What was the difference? I was working at a church in both situations. Both were “ministry.” The difference was that one was a job, and the other was my identity.
Many of us view ministry as a calling, and we purposefully push back against the idea that ministry is a job or a profession. Usually that thinking is helpful. But the unintended side-effect has been that the natural boundaries that usually come with a job simply aren’t present, or present enough, in our ministries—often to our own detriment and the detriment of our families.
Like I said, for the last few years of church planting and pastoring, I’ve been “always on,” answering the phone when it rang, working on sermons on my weekends, packing my schedule with ministry meetings and events, and just generally being a pastor all the time.
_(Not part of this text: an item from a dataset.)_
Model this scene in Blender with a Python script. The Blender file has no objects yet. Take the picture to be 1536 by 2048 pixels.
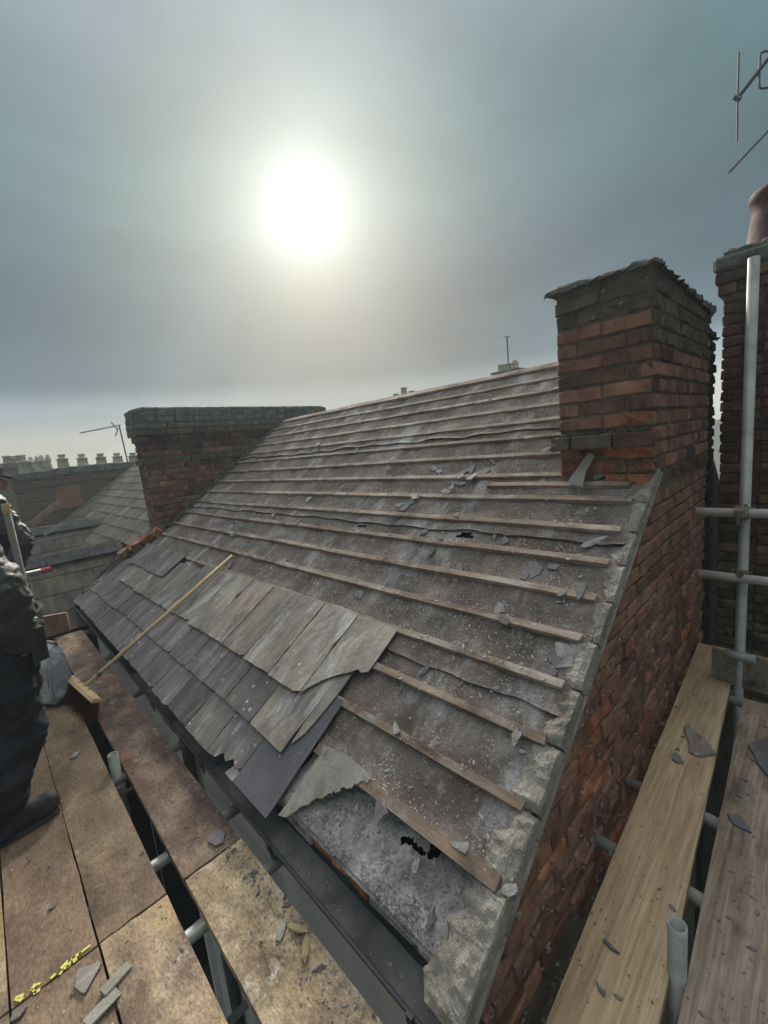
import bpy, bmesh, math, random
from mathutils import Vector, Matrix, noise as mn
import numpy as np
R = random.Random(7)
sc = bpy.context.scene
C = sc.collection
V = Vector

# ------------------------------------------------------------------ camera, sky, sun, exposure
ROOF_A = .601658
def cam_axes():
    rx, ry, rz = -.154517, .0978607, -.757867
    cx, sx, cy, sy, cz, sz = math.cos(rx), math.sin(rx), math.cos(ry), math.sin(ry), math.cos(rz), math.sin(rz)
    X = np.array([[1,0,0],[0,cx,-sx],[0,sx,cx]]); Y = np.array([[cy,0,sy],[0,1,0],[-sy,0,cy]]); Z = np.array([[cz,-sz,0],[sz,cz,0],[0,0,1]])
    return Z @ X @ Y
CA = cam_axes()
cd = bpy.data.cameras.new('camera'); cam = bpy.data.objects.new('camera', cd); C.objects.link(cam)
rt, fw, up = V(CA[:,0]), V(CA[:,1]), V(CA[:,2])
cam.matrix_world = Matrix(((rt.x, up.x, -fw.x, 0), (rt.y, up.y, -fw.y, 0), (rt.z, up.z, -fw.z, 0), (0,0,0,1)))
cd.sensor_fit = 'HORIZONTAL'; cd.sensor_width = 36; cd.lens = 848.6/1536*36
cd.clip_start = .02; cd.clip_end = 3000
sc.camera = cam

SUN = V((.542, .705, .458)).normalized()
w = bpy.data.worlds.new('World'); sc.world = w; w.use_nodes = True
nt = w.node_tree; nt.nodes.clear()
def N(t, **k):
    n = nt.nodes.new(t)
    for a, b in k.items(): setattr(n, a, b)
    return n
L = nt.links.new
tc = N('ShaderNodeTexCoord')
nrm = N('ShaderNodeVectorMath', operation='NORMALIZE'); L(tc.outputs['Generated'], nrm.inputs[0])
sep = N('ShaderNodeSeparateXYZ'); L(nrm.outputs[0], sep.inputs[0])
cr = N('ShaderNodeValToRGB'); cr.color_ramp.interpolation = 'EASE'
els = [(0, (.16,.165,.155)), (.5, (.36,.35,.29)), (.53, (.31,.315,.275)), (.556, (.17,.205,.222)), (.585, (.056,.085,.110)), (.64, (.046,.076,.096)), (.75, (.070,.121,.134)), (.85, (.155,.212,.228)), (1, (.98,.95,.90))]
r = cr.color_ramp
while len(r.elements) < len(els): r.elements.new(.5)
for e, (p, c) in zip(r.elements, els): e.position = p; e.color = (*c, 1)
mr = N('ShaderNodeMapRange'); mr.inputs[1].default_value = -1; mr.inputs[2].default_value = 1; L(sep.outputs[2], mr.inputs[0]); L(mr.outputs[0], cr.inputs[0])
# cloud streaks, flattened toward the horizon
mp = N('ShaderNodeMapping'); mp.inputs['Scale'].default_value = (1.2, 1.2, 2.7); L(nrm.outputs[0], mp.inputs[0])
nz = N('ShaderNodeTexNoise'); nz.inputs['Scale'].default_value = 1.5; nz.inputs['Detail'].default_value = 3.2; nz.inputs['Roughness'].default_value = .5; nz.inputs['Distortion'].default_value = .6; L(mp.outputs[0], nz.inputs['Vector'])
mc = N('ShaderNodeMapRange'); mc.inputs[1].default_value = .3; mc.inputs[2].default_value = .7; mc.inputs[3].default_value = .74; mc.inputs[4].default_value = 1.30; L(nz.outputs['Fac'], mc.inputs[0])
nz2 = N('ShaderNodeTexNoise'); nz2.inputs['Scale'].default_value = 1.3; nz2.inputs['Detail'].default_value = 2; mp2 = N('ShaderNodeMapping'); mp2.inputs['Scale'].default_value = (1,1,2.4); mp2.inputs['Location'].default_value = (3.1,.4,1.7); L(nrm.outputs[0], mp2.inputs[0]); L(mp2.outputs[0], nz2.inputs['Vector'])
tr2 = N('ShaderNodeValToRGB'); tr2.color_ramp.elements[0].position = .38; tr2.color_ramp.elements[0].color = (.95,1.01,1.03,1); tr2.color_ramp.elements[1].position = .62; tr2.color_ramp.elements[1].color = (1.05,.975,1.04,1); L(nz2.outputs['Fac'], tr2.inputs[0])
tint = N('ShaderNodeVectorMath', operation='MULTIPLY'); L(cr.outputs[0], tint.inputs[0]); L(tr2.outputs[0], tint.inputs[1])
mul = N('ShaderNodeVectorMath', operation='SCALE'); L(tint.outputs[0], mul.inputs[0]); L(mc.outputs[0], mul.inputs['Scale'])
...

Through it all, I’ve watched with a bit of envy as friends go to work and come home; as they turn it off and enjoy their nights and weekends without always thinking about work.
And as I became more tired, less effective and increasingly frustrated with my decreasing ability to be present when and where I really need to be, I’ve realized that the issue isn’t so much time-management or being more productive (though those help) but rather a shift in thinking and belief.
I need two things.
First, as always, I need more fully to embrace the Gospel at a personal level. My failure at turning off ministry and making true rest a part of my weekly rhythms reveals within me a basic disbelief of the Gospel truth that Jesus is enough and that my identity can and should be rooted in his finished work for me–not the results I get, the church I pastor , how well (or poorly) it’s doing, or whether I think people are approving or disapproving of me based on the amount of access I give them to myself and my time. The only way we pastors will ever find sustainability and longevity in ministry is if we do what we tell other people to do ALL THE TIME: Rest our souls in the finished work of Christ. Stop getting our identity from our job/ministry. Take some time to unplug, unwind and, more importantly, connect with God, our families and our own souls again.
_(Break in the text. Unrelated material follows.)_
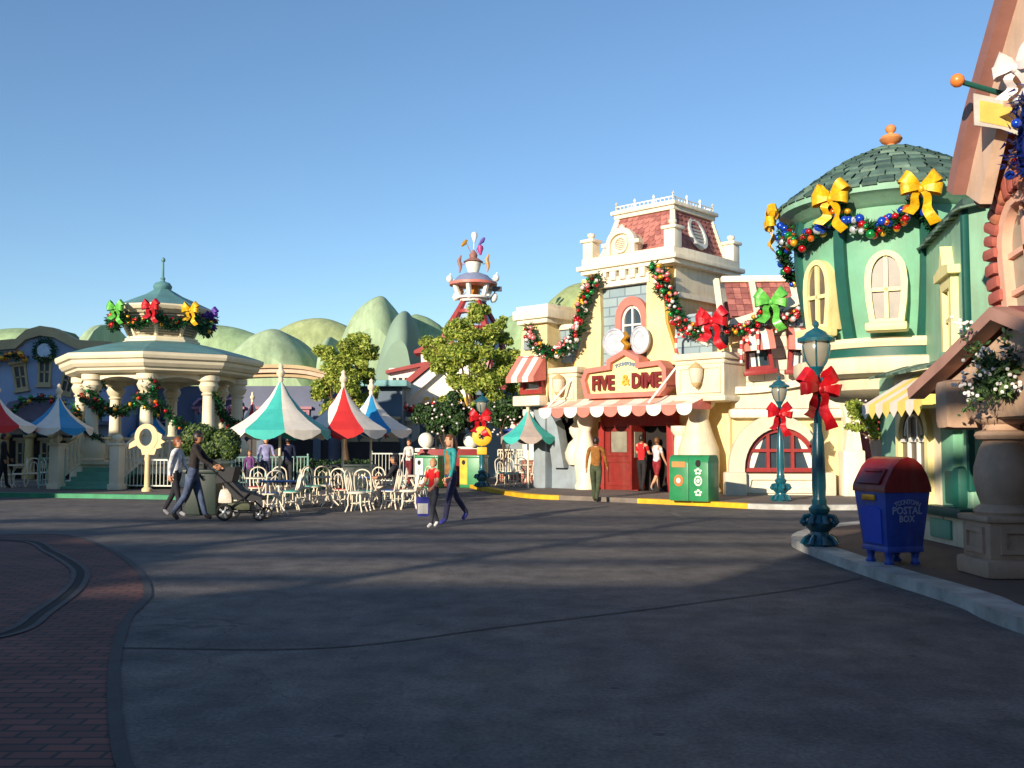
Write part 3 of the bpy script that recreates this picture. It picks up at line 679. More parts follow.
# ground floor: piers, red doors, doorway
b = MB()
b.box((-5.05, .1, 1.55), (.55, 1.3, 2.9), bev=.08)
pts = bez((-4.55, .1), (-4.2, .9), (-4.15, 1.8), (-4.9, 2.8), 12)
b.box((-4.15, .3, .45), (1.5, 1.0, .9), bev=.1)
b.prism([(-4.55, .8), (-4.05, .8), (-4.2, 1.5), (-4.35, 2.2), (-4.75, 2.75), (-5.1, 2.75), (-4.75, 2.0)], -.45, -.05)
b.box((-4.85, .2, 2.82), (1.5, 1.5, .28), bev=.06); b.build('stone_porch', GREYST, fd)
b = MB(); b.box((-4.55, .37, 1.6), (.75, .06, 1.7)); b.build('porch_opening', DARK, fd)
def bulb(x, y, z0, prof, n=18, name='column', m=CREAM):
    b = MB(); b.lathe([(r, z0 + z) for r, z in prof], (x, y, 0), n); return b.build(name, m, fd)
bulb(1.05, -.35, .12, [(.62, 0), (.66, .08), (.58, .2), (.62, .9), (.60, 1.3), (.42, 1.8), (.30, 2.2), (.34, 2.45), (.50, 2.62), (.52, 2.8)], m=CREAM2)
bulb(.38, -.30, .12, [(.30, 0), (.30, .2), (.20, .3), (.19, 1.5), (.17, 1.7), (.28, 1.85), (.28, 2.0)], 12)
bulb(-3.25, -.30, .12, [(.34, 0), (.36, .1), (.30, .25), (.36, .7), (.40, 1.1), (.26, 1.5), (.17, 1.85), (.30, 2.2), (.22, 2.5), (.30, 2.75)], m=CREAM)
bulb(-3.75, -.1, .9, [(.30, 0), (.40, .2), (.42, .4), (.30, .7), (.14, .85), (.26, 1.05), (.28, 1.2), (.12, 1.4), (.2, 1.8)], m=CREAM)
b = MB(); b.box((-1.55, .30, 2.35), (2.9, .30, .42), bev=.03); b.box((-2.95, .3, 1.2), (.22, .34, 2.2)); b.box((-.12, .10, 1.16), (.26, .42, 2.1), bev=.03); b.box((-1.58, .3, 1.2), (.20, .34, 2.2)); b.build('door_frame', REDP, fd)
b = MB(); b.box((-.85, .36, 1.2), (1.3, .04, 2.2)); b.build('doorway', DARK, fd)
b = MB(); b.box((-2.27, .26, 1.16), (1.24, .10, 2.1)); b.ring([(-1.75, 1.2), (-1.75, 2.1), (-2.8, 2.1), (-2.8, 1.2)], [(-1.95, 1.3), (-1.95, 2.0), (-2.6, 2.0), (-2.6, 1.3)], .17, .22); b.ring([(-1.75, .25), (-1.75, 1.1), (-2.8, 1.1), (-2.8, .25)], [(-1.85, .35), (-1.85, 1.0), (-2.7, 1.0), (-2.7, .35)], .18, .215)
dr = b.build('door', DOORRED, fd)
b = MB(); b.box((-2.27, .2, 1.65), (.62, .03, .66)); b.build('pane', GLASSL, dr)
b = MB(); b.tube([(-1.72, .2, 1.0), (-1.72, .12, 1.05), (-1.72, .12, 1.25), (-1.72, .2, 1.3)], .018, 6); b.build('handle', GOLD, dr)
b = MB(); b.box((-1.35, -.1, 1.1), (.08, .7, 2.0)); dr = b.build('door', DOORRED, fd, M=T(0, 0, .06))
b = MB(); b.box((-1.301, -.1, 1.5), (.02, .4, .8)); b.build('pane', GLASSL, dr)

# ------------------------------------------------------------------ right wing of the shop
RW_ = (6.45, 29.0, rad(-4))
wg = root('shop_building', 'lower wing of the yellow shop with red arched window and two small awninged windows', 'building', (RW_[0], RW_[1], 0), RW_[2])
def rx(px, d=0.0, py=420): return U(RW_, px, d, py)
def rz(px, py, d=0.0): return Z(RW_, px, py, d)
xr = rx(845); ax = (rx(742) + rx(818)) / 2
b = MB(); b.box((xr / 2, 2.4, 1.4), (xr + .1, 4.6, 2.8)); b.build('wall', YELLOW, wg)
b = MB(); b.box((xr / 2, 2.5, 3.9), (xr, 4.4, 2.6)); b.build('upper_wall', STONEW, wg)
b = MB(); z0 = rz(760, 418); b.box((xr / 2, .02, z0 + .13), (xr + .3, .5, .28), bev=.09); b.build('string_course', CREAM, wg)
b = MB()                                                       # sloped yellow skirt above the string course, then the upper moulding
q = [(-.22, z0 + .27), (.05, z0 + .82), (.4, z0 + .82), (.4, z0 + .27)]
b._add([(x, y, z) for x in (0, xr) for y, z in q], [(0, 1, 2, 3), (7, 6, 5, 4), (0, 4, 5, 1), (1, 5, 6, 2), (2, 6, 7, 3), (3, 7, 4, 0)]); b.build('skirt', CREAM2, wg)
b = MB(); c = bez((0, rz(735, 394)), (xr * .4, rz(760, 394)), (xr * .6, rz(790, 384)), (xr, rz(810, 380)), 12); b.prism(([(x, z) for x, z in c] + [(x, z + .2) for x, z in c[::-1]]), -.16, .1); b.build('moulding', CREAM, wg)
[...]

Second, I find the most helpful thing I can do is to regain a sense of where the job pieces of ministry start and stop. My calling is to be a full-time follower of Jesus and to serve Him with the gifts He’s given me without reservation. Right now my profession is serving as a pastor to my community. And whereas I once saw those two things as being virtually identical and overlapping, I can now see that they aren’t.
There are things like kindness and mercy, patience and justice, how I relate to God and others—basically Christlikeness—that I need to pursue hard 24/7. But there are other pieces of what I do that are ministry, but need to fall into the category of 9-5. And I don’t mean just the admin stuff. Writing my sermon on my day off? Answering the phone during dinner? Doing the emergency counseling session? Sure, there will be times when I need to bend a little. But I’m beginning to see that for the sake of my family, I need to re-categorize much of my ministry activity. I need, like those friends of mine with their 9-5 jobs, to be able to say with equal conviction, “Now I’m at work and it’s time to get after it” AND “Now I’m off— I’m going to let that sit until Monday morning when I can give it my full attention. Right now my family needs me.”
Essential to truly resting from our work is being able, in a sense, to put that work on the shelf for a day or two, step away from it, and let go.
Brothers and sisters, (with apologies and all due respect to John Piper) we kinda sorta are professionals. And truly finding rest and Sabbath will depend both on how you look at Jesus AND how you look at your job. Know when you are at work and on the clock and give the communities you serve the full benefit of your attention and efforts. Know when you are not at work, and when you are off, be off. And know most of all where true rest is found.